Counting Triangulations of Fixed Cardinal Degrees
Erin Chambers, Tim Ophelders, Anna Schenfisch, Julia Sollberger
TL;DR
The paper proves that counting PSL triangulations compatible with fixed per-vertex cardinal-direction degrees is #P-hard. It does so by a gadget-based reduction that encodes noncrossing tile selections within a tiling into a cardinal-signature realization, then shows a bijection between these selections and realizations in a carefully constructed class $\mathcal{R}$ containing a frame graph and gadget realizations. The reduction hinges on introducing an auxiliary problem (#tiled noncrossing cycle-set) and linking it to #3-regular bipartite planar vertex cover, enabling a parsimonious chain to #cardinal signature realization.

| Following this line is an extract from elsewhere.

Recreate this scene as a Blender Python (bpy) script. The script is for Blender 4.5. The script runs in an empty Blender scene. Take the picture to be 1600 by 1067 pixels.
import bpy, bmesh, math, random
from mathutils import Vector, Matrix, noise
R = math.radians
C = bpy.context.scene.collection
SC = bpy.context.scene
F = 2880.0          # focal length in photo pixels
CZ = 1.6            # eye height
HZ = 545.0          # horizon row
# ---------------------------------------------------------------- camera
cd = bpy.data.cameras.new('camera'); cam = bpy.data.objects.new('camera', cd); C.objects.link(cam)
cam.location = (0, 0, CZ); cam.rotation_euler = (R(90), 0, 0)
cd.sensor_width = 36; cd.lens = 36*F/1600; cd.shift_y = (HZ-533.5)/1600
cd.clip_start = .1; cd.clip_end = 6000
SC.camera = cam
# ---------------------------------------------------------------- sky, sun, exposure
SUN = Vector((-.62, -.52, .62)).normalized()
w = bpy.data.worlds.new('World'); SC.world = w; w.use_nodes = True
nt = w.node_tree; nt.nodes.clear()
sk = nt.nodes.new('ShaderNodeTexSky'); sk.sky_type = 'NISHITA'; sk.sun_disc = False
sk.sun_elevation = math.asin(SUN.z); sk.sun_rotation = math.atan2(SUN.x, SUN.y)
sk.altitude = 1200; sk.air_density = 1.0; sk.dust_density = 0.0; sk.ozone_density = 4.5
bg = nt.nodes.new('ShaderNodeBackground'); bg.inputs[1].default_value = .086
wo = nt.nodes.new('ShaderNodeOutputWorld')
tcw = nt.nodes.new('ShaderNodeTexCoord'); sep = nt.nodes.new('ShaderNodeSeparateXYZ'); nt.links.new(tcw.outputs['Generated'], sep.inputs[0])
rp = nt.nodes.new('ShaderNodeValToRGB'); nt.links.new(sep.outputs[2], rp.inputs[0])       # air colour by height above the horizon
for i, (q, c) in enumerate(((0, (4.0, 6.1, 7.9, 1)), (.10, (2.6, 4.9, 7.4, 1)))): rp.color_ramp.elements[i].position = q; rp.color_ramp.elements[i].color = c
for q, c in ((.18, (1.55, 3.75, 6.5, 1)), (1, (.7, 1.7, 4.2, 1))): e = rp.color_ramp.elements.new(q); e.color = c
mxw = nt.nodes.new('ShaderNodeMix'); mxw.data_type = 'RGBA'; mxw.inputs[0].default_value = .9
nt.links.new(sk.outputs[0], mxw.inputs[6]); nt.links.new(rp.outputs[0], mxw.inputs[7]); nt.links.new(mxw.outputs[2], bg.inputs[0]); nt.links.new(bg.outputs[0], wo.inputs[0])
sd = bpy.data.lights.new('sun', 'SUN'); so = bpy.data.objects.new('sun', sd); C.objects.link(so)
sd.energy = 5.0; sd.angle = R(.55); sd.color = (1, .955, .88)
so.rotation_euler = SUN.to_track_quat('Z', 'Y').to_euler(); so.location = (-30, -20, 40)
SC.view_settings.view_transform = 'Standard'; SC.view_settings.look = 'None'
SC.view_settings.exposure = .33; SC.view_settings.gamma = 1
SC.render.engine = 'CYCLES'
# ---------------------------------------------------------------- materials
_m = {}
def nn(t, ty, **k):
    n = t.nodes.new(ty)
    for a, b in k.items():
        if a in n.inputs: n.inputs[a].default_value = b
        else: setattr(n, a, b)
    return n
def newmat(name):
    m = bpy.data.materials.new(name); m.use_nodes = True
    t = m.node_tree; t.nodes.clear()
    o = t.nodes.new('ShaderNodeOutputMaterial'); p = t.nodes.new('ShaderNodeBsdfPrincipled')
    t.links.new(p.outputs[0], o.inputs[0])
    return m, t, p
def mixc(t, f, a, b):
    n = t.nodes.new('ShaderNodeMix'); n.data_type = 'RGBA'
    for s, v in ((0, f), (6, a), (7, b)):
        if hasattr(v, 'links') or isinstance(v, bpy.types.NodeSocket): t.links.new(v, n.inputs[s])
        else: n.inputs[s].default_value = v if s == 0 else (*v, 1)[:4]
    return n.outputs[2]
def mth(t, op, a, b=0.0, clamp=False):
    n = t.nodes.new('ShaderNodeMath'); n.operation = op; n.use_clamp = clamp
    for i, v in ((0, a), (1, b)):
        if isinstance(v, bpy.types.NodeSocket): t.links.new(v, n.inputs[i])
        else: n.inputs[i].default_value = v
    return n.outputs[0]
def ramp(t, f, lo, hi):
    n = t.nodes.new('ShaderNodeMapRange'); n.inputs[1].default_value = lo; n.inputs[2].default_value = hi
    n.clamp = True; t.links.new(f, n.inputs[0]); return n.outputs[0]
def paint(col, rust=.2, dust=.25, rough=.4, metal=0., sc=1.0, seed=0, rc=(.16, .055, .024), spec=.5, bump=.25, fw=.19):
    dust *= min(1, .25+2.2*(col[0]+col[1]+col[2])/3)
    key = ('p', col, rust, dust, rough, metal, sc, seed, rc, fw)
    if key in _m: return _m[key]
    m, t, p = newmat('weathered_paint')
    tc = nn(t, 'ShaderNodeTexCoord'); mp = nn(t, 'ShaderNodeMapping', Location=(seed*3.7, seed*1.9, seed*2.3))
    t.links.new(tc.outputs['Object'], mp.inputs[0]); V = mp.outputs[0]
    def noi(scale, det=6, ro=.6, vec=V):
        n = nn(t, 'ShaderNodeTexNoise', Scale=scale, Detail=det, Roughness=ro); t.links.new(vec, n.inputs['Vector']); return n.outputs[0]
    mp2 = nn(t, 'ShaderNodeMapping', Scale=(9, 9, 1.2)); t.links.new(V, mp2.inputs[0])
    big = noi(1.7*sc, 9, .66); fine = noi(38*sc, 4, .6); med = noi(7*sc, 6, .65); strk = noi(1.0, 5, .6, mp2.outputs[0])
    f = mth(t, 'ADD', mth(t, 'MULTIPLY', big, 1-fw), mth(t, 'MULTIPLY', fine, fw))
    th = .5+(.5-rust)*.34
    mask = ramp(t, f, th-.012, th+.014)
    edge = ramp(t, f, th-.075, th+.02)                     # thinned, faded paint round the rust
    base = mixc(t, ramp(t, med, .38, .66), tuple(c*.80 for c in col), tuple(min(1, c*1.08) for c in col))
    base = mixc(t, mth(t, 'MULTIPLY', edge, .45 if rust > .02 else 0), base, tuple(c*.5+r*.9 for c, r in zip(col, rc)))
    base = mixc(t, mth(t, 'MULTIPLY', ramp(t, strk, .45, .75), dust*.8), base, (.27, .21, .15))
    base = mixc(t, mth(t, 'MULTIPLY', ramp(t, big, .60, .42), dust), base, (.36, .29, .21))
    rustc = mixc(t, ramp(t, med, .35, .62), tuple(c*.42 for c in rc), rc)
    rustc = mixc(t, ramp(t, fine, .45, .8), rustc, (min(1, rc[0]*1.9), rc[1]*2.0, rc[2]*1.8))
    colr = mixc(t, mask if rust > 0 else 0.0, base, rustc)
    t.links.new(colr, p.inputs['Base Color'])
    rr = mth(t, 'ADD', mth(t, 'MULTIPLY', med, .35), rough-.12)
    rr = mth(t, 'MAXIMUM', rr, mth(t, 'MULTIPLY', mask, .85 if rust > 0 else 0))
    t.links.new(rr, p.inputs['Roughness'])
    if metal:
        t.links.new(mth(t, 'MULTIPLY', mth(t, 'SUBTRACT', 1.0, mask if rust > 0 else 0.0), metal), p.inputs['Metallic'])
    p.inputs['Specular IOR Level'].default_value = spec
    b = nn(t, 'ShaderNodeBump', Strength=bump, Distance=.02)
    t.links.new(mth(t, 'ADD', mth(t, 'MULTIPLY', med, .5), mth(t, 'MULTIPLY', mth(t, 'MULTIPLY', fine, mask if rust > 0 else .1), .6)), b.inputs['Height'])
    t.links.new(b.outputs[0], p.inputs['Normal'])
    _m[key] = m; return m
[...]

The work also shows the hardness extends to degree information in any $d\ge4$ directions via shear and discusses implications for inverse problems in directional transforms of topological data analysis, as well as several open questions about existence decisions for PSL realizations.
Abstract
A fixed set of vertices in the plane may have multiple planar straight-line triangulations in which the degree of each vertex is the same. As such, the degree information does not completely determine the triangulation. We show that even if we know, for each vertex, the number of neighbors in each of the four cardinal directions, the triangulation is not completely determined. In fact, we show that counting such triangulations is #P-hard via a reduction from #3-regular bipartite planar vertex cover.